The July Festival That Sets the Staircase Alight

Every year in late July, Caltagirone holds the Luminaria di San Giacomo — the Festival of Saint James. For one extraordinary night, the face of the staircase is covered not with its everyday tiles but with thousands of small oil lamps, arranged to form a single image.

When the lights are extinguished and the lamps are lit all at once, a figure emerges from the darkness — a phoenix, a pattern of stars, a scene from the town’s history — visible from miles away across the Sicilian hills.

The design changes every year. Local families compete for the privilege of creating it. Sicily has no shortage of ancient traditions, but this one stops the whole town in its tracks.

How to Plan a Visit

Caltagirone sits in southeastern Sicily, roughly 65 kilometres from Catania and 80 from Syracuse. It is part of the Val di Noto — a cluster of Baroque hilltowns rebuilt after a devastating earthquake in 1693, and recognised collectively as a UNESCO World Heritage Site.

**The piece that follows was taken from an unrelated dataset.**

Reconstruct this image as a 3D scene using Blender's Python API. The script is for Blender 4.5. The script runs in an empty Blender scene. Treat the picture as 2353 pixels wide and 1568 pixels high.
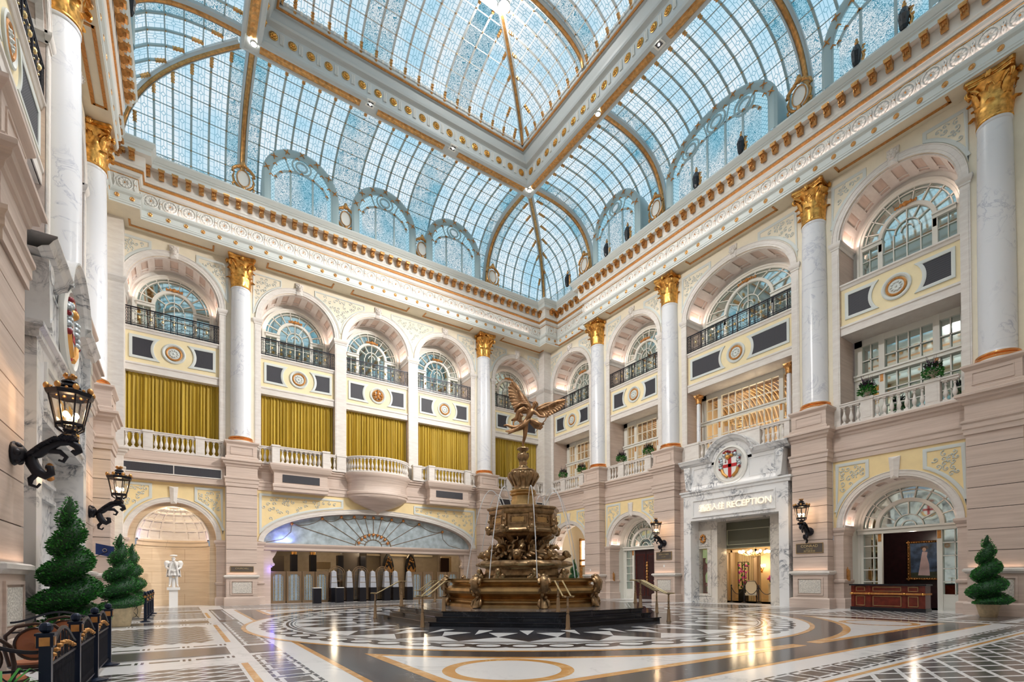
import bpy, math, random
from math import pi, sin, cos, radians, hypot, atan2, sqrt
from mathutils import Matrix, Vector
random.seed(7)
SC = bpy.context.scene
COL = SC.collection

# ---------------------------------------------------------------- camera
def setup_camera():
    f, cy, yaw, pitch, roll = 1138.81, 1320.22, radians(33.7623), radians(0.5809), radians(-0.2837)
    fw = Vector((sin(yaw) * cos(pitch), cos(yaw) * cos(pitch), sin(pitch)))
    r = Vector((cos(yaw), -sin(yaw), 0.0))
    u = r.cross(fw)
    r2 = r * cos(roll) + u * sin(roll)
    u2 = -r * sin(roll) + u * cos(roll)
    cd = bpy.data.cameras.new('camera')
    cd.sensor_width = 36.0
    cd.sensor_fit = 'HORIZONTAL'
    cd.lens = f * 36.0 / 2353.0
    cd.shift_y = (cy - 784.0) / 2353.0
    cd.clip_start, cd.clip_end = 0.05, 300
    co = bpy.data.objects.new('camera', cd)
    COL.objects.link(co)
    m = Matrix((r2, u2, -fw)).transposed().to_4x4()
    m.translation = (0, 0, 1.35)
    co.matrix_world = m
    SC.camera = co
setup_camera()

# ---------------------------------------------------------------- world, exposure
wd = bpy.data.worlds.new('world')
SC.world = wd
wd.use_nodes = True
wd.node_tree.nodes['Background'].inputs[0].default_value = (0.75, 0.85, 1.0, 1)
wd.node_tree.nodes['Background'].inputs[1].default_value = 0.35
vs = SC.view_settings
vs.view_transform = 'Standard'
vs.look = 'None'
vs.gamma = 1.0
vs.use_curve_mapping = False
vs.exposure = 0.0
SC.cycles.use_denoising = True
SC.cycles.max_bounces = 6
SC.cycles.diffuse_bounces = 3
SC.cycles.use_adaptive_sampling = True
SC.cycles.adaptive_threshold = 0.03
SC.cycles.glossy_bounces = 4
SC.cycles.transmission_bounces = 6
SC.cycles.transparent_max_bounces = 10
SC.cycles.sample_clamp_indirect = 6.0

def lamp(kind, name, loc, power, col=(1, 1, 1), size=0.1, size_y=None, rot=None, aim=None, spot=None, blend=0.5, spread=None):
    ld = bpy.data.lights.new(name, kind)
    ld.energy = power
    ld.color = col
    if kind == 'AREA':
        ld.shape = 'RECTANGLE' if size_y else 'DISK'
        ld.size = size
        if size_y: ld.size_y = size_y
        if spread: ld.spread = radians(spread)
    else:
        ld.shadow_soft_size = size
    if kind == 'SPOT':
        ld.spot_size = radians(spot or 120)
        ld.spot_blend = blend
    o = bpy.data.objects.new(name, ld)
    COL.objects.link(o)
    o.location = loc
    if rot: o.rotation_euler = rot
    if aim is not None:
        o.rotation_euler = (Vector(aim) - Vector(loc)).to_track_quat('-Z', 'Y').to_euler()
    return o

# room frame: centre (10.62, 15.1); ceiling frame lights over the piers
WARM = (1.0, 0.9, 0.78)
FRAME_LIGHTS = [(x, y) for x in (2.77, 18.46) for y in (25.4, 19.15, 11.07, 4.8)]
for (x, y) in FRAME_LIGHTS:
    lamp('SPOT', 'frame_spotlight_lamp', (x, y, 26.2), {25.4: 29000, 19.15: 27000, 11.07: 14000, 4.8: 8000}[y], (1.0, 0.96, 0.93), 0.12, spot=98, blend=0.45)
for (x, y) in ((8.2, 25.35), (13.0, 25.35), (18.46, 15.1), (2.77, 15.1), (8.2, 4.8), (13.0, 4.8)):
    lamp('SPOT', 'frame_downlight_lamp', (x, y, 26.25), 20000 if y > 20 else 10000, (1.0, 0.96, 0.93), 0.1, spot=98, blend=0.5)
lamp('POINT', 'lantern_apex_lamp', (13.2, 20.2, 29.3), 500, (1.0, 0.95, 0.9), 0.12)

# the black floodlights on the cornices wash the far walls
for p, aim, e in (((22.5, 8.0, 22.0), (3.0, 31.0, 11.0), 16000), ((22.5, 13.8, 22.0), (8.5, 31.0, 12.0), 13000), ((-1.3, 13.5, 22.0), (24.0, 19.0, 12.0), 9000), ((-1.3, 22.5, 22.0), (23.5, 27.0, 13.0), 8000), ((22.5, 27.0, 22.0), (-2.0, 24.0, 11.0), 7000)):
    lamp('SPOT', 'cornice_floodlight_lamp', p, e, (1.0, 0.95, 0.9), 0.2, aim=aim, spot=62, blend=0.9)

# ---------------------------------------------------------------- materials
MATS = {}
def nmat(name):
    m = bpy.data.materials.new(name)
    m.use_nodes = True
    nt = m.node_tree
    b = nt.nodes['Principled BSDF']
    MATS[name] = m
    return m, nt, b
def N(nt, typ, **kw):
    n = nt.nodes.new(typ)
    for k, v in kw.items():
        if k in n.inputs: n.inputs[k].default_value = v
        else: setattr(n, k, v)
    return n
def coords(nt, scale=(1, 1, 1), rot=(0, 0, 0), src='pos'):
    if src == 'pos':
        g = N(nt, 'ShaderNodeNewGeometry'); out = g.outputs['Position']
    else:
        g = N(nt, 'ShaderNodeTexCoord'); out = g.outputs[{'obj': 'Object', 'uv': 'UV', 'gen': 'Generated'}[src]]
    mp = N(nt, 'ShaderNodeMapping')
    mp.inputs['Scale'].default_value = scale
    mp.inputs['Rotation'].default_value = rot
    nt.links.new(out, mp.inputs[0])
    return mp.outputs[0]
def ramp(nt, fac, stops):
    r = N(nt, 'ShaderNodeValToRGB')
    e = r.color_ramp.elements
    while len(e) < len(stops): e.new(0.5)
    for i, (p, c) in enumerate(stops):
        e[i].position = p
        e[i].color = (*c, 1)
    nt.links.new(fac, r.inputs[0])
    return r.outputs[0]
def plain(name, col, rough=0.5, metal=0.0, vary=0.0, vscale=3.0, bump=0.0, bscale=20, emit=None, es=0, spec=0.5):
    m, nt, b = nmat(name)
    b.inputs['Base Color'].default_value = (*col, 1)
    b.inputs['Roughness'].default_value = rough
    b.inputs['Metallic'].default_value = metal
    b.inputs['Specular IOR Level'].default_value = spec
    if emit:
        b.inputs['Emission Color'].default_value = (*emit, 1)
        b.inputs['Emission Strength'].default_value = es
    if vary:
        n = N(nt, 'ShaderNodeTexNoise', Scale=vscale, Detail=5.0)
        nt.links.new(coords(nt, src='obj'), n.inputs['Vector'])
        lo = tuple(max(0, c * (1 - vary)) for c in col); hi = tuple(min(1, c * (1 + vary)) for c in col)
        nt.links.new(ramp(nt, n.outputs[0], [(0.3, lo), (0.7, hi)]), b.inputs['Base Color'])
    if bump:
        n = N(nt, 'ShaderNodeTexNoise', Scale=bscale, Detail=4.0)
        nt.links.new(coords(nt, src='obj'), n.inputs['Vector'])
        bp = N(nt, 'ShaderNodeBump', Strength=bump, Distance=0.02)
        nt.links.new(n.outputs[0], bp.inputs['Height'])
        nt.links.new(bp.outputs[0], b.inputs['Normal'])
    return m
def stone(name, a, c, scale=(0.35, 0.35, 7), rough=0.55, joint=None):
    m, nt, b = nmat(name)
    v = coords(nt, scale)
    n = N(nt, 'ShaderNodeTexNoise', Scale=1.6, Detail=7.0, Roughness=0.65)
    nt.links.new(v, n.inputs['Vector'])
    col = ramp(nt, n.outputs[0], [(0.28, a), (0.5, tuple((x + y) / 2 for x, y in zip(a, c))), (0.72, c)])
    if joint:
        bw, bh, jc = joint
        gg = N(nt, 'ShaderNodeNewGeometry')
        sp = N(nt, 'ShaderNodeSeparateXYZ')
        nt.links.new(gg.outputs['Position'], sp.inputs[0])
        ad = N(nt, 'ShaderNodeMath', operation='ADD')
        nt.links.new(sp.outputs[0], ad.inputs[0]); nt.links.new(sp.outputs[1], ad.inputs[1])
        cb = N(nt, 'ShaderNodeCombineXYZ')
        nt.links.new(ad.outputs[0], cb.inputs[0]); nt.links.new(sp.outputs[2], cb.inputs[1])
        br = N(nt, 'ShaderNodeTexBrick')
        br.inputs['Scale'].default_value = 1.0
        br.inputs['Brick Width'].default_value = bw
        br.inputs['Row Height'].default_value = bh
        br.inputs['Mortar Size'].default_value = 0.006
        br.inputs['Mortar Smooth'].default_value = 0.0
        br.inputs['Color1'].default_value = (1, 1, 1, 1)
        br.inputs['Color2'].default_value = (0.93, 0.93, 0.93, 1)
        br.inputs['Mortar'].default_value = (*jc, 1)
        nt.links.new(cb.outputs[0], br.inputs['Vector'])
        mx = N(nt, 'ShaderNodeMix', data_type='RGBA', blend_type='MULTIPLY')
        mx.inputs[0].default_value = 1.0
        nt.links.new(col, mx.inputs[6]); nt.links.new(br.outputs[0], mx.inputs[7])
        col = mx.outputs[2]
    nt.links.new(col, b.inputs['Base Color'])
    b.inputs['Roughness'].default_value = rough
    return m
def marble(name, base, vein, scale=1.2, width=0.035, rough=0.2, rot=(0.5, 0.3, 0.6), warp=2.2, spec=0.5):
    m, nt, b = nmat(name)
    v = coords(nt, (1, 1, 1), rot)
    n = N(nt, 'ShaderNodeTexNoise', Scale=scale, Detail=6.0, Roughness=0.6, Distortion=warp * 0.5)
    nt.links.new(v, n.inputs['Vector'])
    mu = N(nt, 'ShaderNodeMath', operation='SUBTRACT'); mu.inputs[1].default_value = 0.5
    nt.links.new(n.outputs[0], mu.inputs[0])
    ab = N(nt, 'ShaderNodeMath', operation='ABSOLUTE'); nt.links.new(mu.outputs[0], ab.inputs[0])
    veins = ramp(nt, ab.outputs[0], [(0.0, vein), (width, tuple((x + 2 * y) / 3 for x, y in zip(vein, base))), (width * 3, base)])
    n2 = N(nt, 'ShaderNodeTexNoise', Scale=scale * 0.7, Detail=3.0)
    nt.links.new(v, n2.inputs['Vector'])
    mx = N(nt, 'ShaderNodeMix', data_type='RGBA')
    f = ramp(nt, n2.outputs[0], [(0.45, (0, 0, 0)), (0.62, (1, 1, 1))])
    nt.links.new(f, mx.inputs[0])
    mx.inputs[6].default_value = (*base, 1)
    nt.links.new(veins, mx.inputs[7])
    nt.links.new(mx.outputs[2], b.inputs['Base Color'])
    b.inputs['Roughness'].default_value = rough
    b.inputs['Specular IOR Level'].default_value = spec
    return m

stone('stone', (0.55, 0.43, 0.36), (0.73, 0.60, 0.52))
stone('stone_jointed', (0.57, 0.44, 0.36), (0.74, 0.60, 0.51), joint=(1.9, 0.62, (0.55, 0.5, 0.45)))
stone('stone_niche', (0.62, 0.47, 0.31), (0.80, 0.66, 0.48), joint=(1.7, 0.62, (0.6, 0.5, 0.42)))
stone('stone_light', (0.68, 0.62, 0.57), (0.83, 0.79, 0.74), scale=(1.2, 1.2, 5))
plain('groove', (0.10, 0.07, 0.055), 0.9)
plain('cream', (0.84, 0.76, 0.60), 0.6, vary=0.03)
plain('yellow', (0.90, 0.71, 0.38), 0.6, vary=0.04)
plain('yellow_pale', (0.88, 0.75, 0.47), 0.6, vary=0.03)
plain('white_plaster', (0.80, 0.79, 0.74), 0.5, bump=0.06, bscale=30)
plain('grey_white', (0.66, 0.69, 0.66), 0.5)
plain('white_paint', (0.78, 0.77, 0.70), 0.35)
plain('relief', (0.66, 0.62, 0.56), 0.8, vary=0.25, vscale=22, bump=1.0, bscale=28)
marble('marble_column', (0.78, 0.79, 0.82), (0.50, 0.52, 0.60), 1.1, 0.012, 0.25)
marble('marble_portal', (0.82, 0.82, 0.82), (0.16, 0.18, 0.22), 1.5, 0.032, 0.2, rot=(0.9, 0.4, 0.2), warp=3.0)
marble('marble_inner', (0.70, 0.65, 0.58), (0.25, 0.23, 0.22), 1.8, 0.03, 0.2, rot=(0.3, 0.9, 0.2), warp=4.0)
marble('floor_white', (0.80, 0.80, 0.80), (0.60, 0.60, 0.61), 0.7, 0.015, 0.16, spec=0.3)
marble('floor_dark', (0.045, 0.045, 0.052), (0.20, 0.20, 0.22), 1.6, 0.012, 0.14, warp=3, spec=0.3)
marble('floor_grey', (0.10, 0.09, 0.088), (0.24, 0.22, 0.21), 1.2, 0.014, 0.15, spec=0.3)
marble('floor_gold', (0.62, 0.31, 0.09), (0.80, 0.52, 0.24), 3.0, 0.05, 0.16, spec=0.3)
marble('step_black', (0.012, 0.013, 0.02), (0.09, 0.09, 0.10), 1.4, 0.008, 0.12)
plain('gold', (0.80, 0.38, 0.10), 0.34, 1.0, vary=0.45, vscale=7)
plain('gold_dark', (0.62, 0.33, 0.12), 0.38, 0.9, vary=0.3, vscale=7)
plain('gold_paint', (0.55, 0.24, 0.06), 0.45, 0.3, vary=0.25, vscale=12)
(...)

The best time to visit is outside the summer heat: November to April, when the workshops are quieter and the streets are yours to walk without a crowd. If you can arrange to be there in late July, the Luminaria is worth planning your entire trip around.

Don’t miss the Museo della Ceramica in the Villa Comunale gardens. It traces the full history of Caltagirone’s craft from the Greeks to the 20th century, and gives the staircase the context it deserves. Italy has many remarkable pottery towns, each with its own story — but Caltagirone stands apart for the sheer age of its tradition.

When you reach Via Luigi Sturzo — the main ceramics street — resist buying at the first workshop. Walk the full length first. Compare the styles, talk to the makers. The most beautiful pieces are rarely in the biggest shops.

Then climb the staircase. All 142 steps. And look back at where you came from.


There is something quietly moving about Caltagirone. Here is a craft that has survived 2,500 years of history — Greek colonisation, Roman rule, Arab influence, Norman conquest, Spanish domination, earthquake, and emigration. And it is still here. Still being made by hand. Still painting the world in cobalt blue and deep green and sunlit yellow.

The tiles on that staircase are not just decoration. They are continuity. They are a city saying: we were here, and we are still here, and look what we made.